Yes, We Should Discuss That Seattle Minimum Wage Study
Is a $15/hr wage bad for workers, or is the study flawed?

I guess we need to talk about this, since everyone else is:
Analysis | A ‘very credible’ new study on Seattle’s $15 minimum wage has bad news for liberals
When Seattle officials voted three years ago to incrementally boost the city’s minimum wage up to $15 an hour, they’d hoped to improve the lives of low-income workers. Yet according to a major new study that could force economists to reassess past research on the issue, the hike has had the opposite effect.
The city is gradually increasing the hourly minimum to $15 over several years. Already, though, some employers have not been able to afford the increased minimums. They’ve cut their payrolls, putting off new hiring, reducing hours or letting their workers go, the study found.
My first reaction was “wait, that’s not what I’ve been hearing.”
My second reaction was “maybe there’s something else going on here.”
Here’s what people were saying about Seattle’s $15 minimum wage in July 2016:
Minimum wage data finds ‘the sky is not falling’
According to [the Seattle Minimum Wage Study Team at the University of Washington] — who also found that the increase didn’t drive up prices in an earlier study — employment and wages in Seattle reached record highs in 2015. They called it “a very good year,” even though employers were forced to pay a teeny bit more.

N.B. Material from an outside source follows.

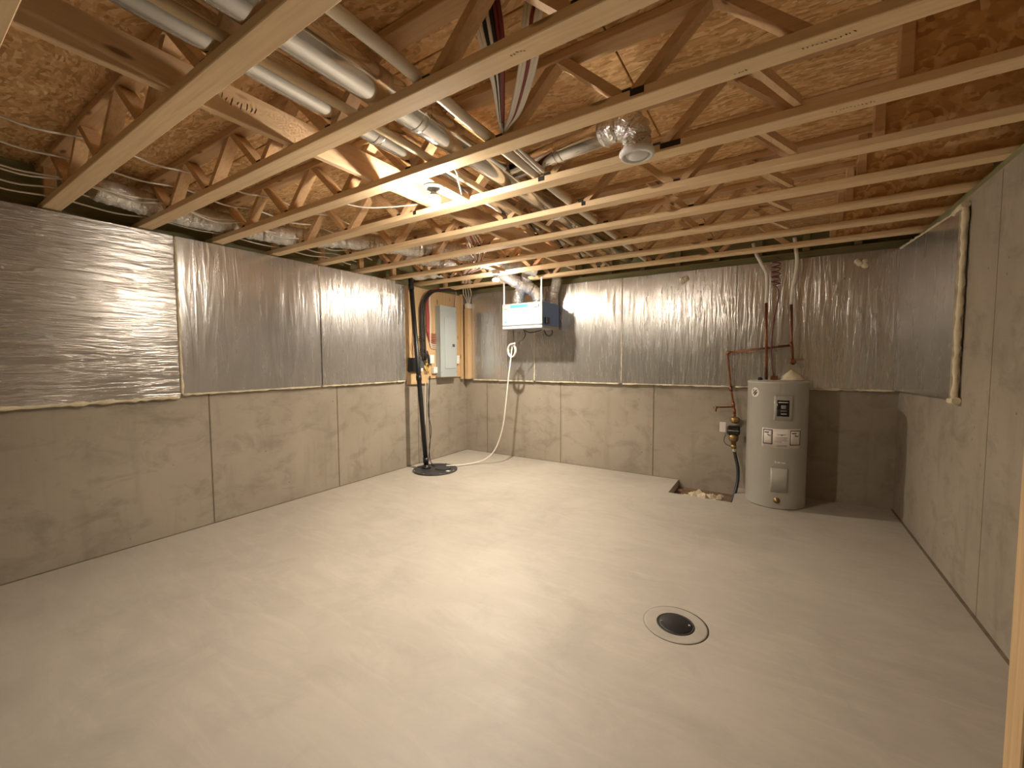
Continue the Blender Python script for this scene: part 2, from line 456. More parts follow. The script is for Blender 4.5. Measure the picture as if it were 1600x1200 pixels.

So 2015 worked out reasonably well for the minimum wage increase. What could have changed since then?
Well, first you have to consider that Seattle’s minimum wage increase was designed to be implemented gradually—and in 2015, we weren’t actually handing out $15/hr wages. Large employers (companies with more than 500 employees) are only required to offer $15 minimum wages starting in either 2017 or 2018, depending on whether they also pay employees’ health benefits. Smaller employers don’t have to offer $15 minimum wages until 2019 or, in some cases, 2021.
This Seattle.gov chart explains how the increases work:
As we move closer to a $15 minimum wage, we are seeing some unanticipated side effects. In early 2017, Seattle residents began noticing that certain restaurants were asking patrons to pay a “minimum wage increase surcharge.”
But that appears to only be happening in a handful of establishments. What else could be causing payroll cuts, layoffs, and hiring freezes? Maybe everything else that’s going on in the country right now?
On a national level, we’ve got industries contracting—especially the retail industry—and a general sense that we should all avoid spending/investing because we don’t know what’s going to happen next. It absolutely makes sense that Seattle businesses would follow the same pattern.
If you read the entire Washington Post piece, they give a lot of additional reasons for why the $15 minimum wage appears not to be working but might actually be working:
- The study’s authors “did not include large employers with locations both inside and outside of Seattle in their calculations.”
- “[…] small businesses have responded to the increase not by downsizing but instead by hiring more experienced workers.”
- The study has not yet been peer-reviewed.
Also, there’s this convoluted theory that Seattle’s booming economy means that people who formerly earned minimum wage might now earn more than minimum wage. They might also have changed employers in the process, and even if their former employer chose not to re-fill their position, that individual worker is still better off financially. (Other workers who can’t find jobs because employers aren’t re-filling those positions are worse off financially, and yes, the WaPo acknowledges this.)
The Washington Post gets to the end of the article and is essentially “we’re not too sure about this study?” That’s how I feel too. Especially because I can’t read the paywalled study for myself. But the WaPo gave this story a headline that made everyone want to talk about the Seattle $15 minimum wage, so I figured I’d add my bit to the conversation.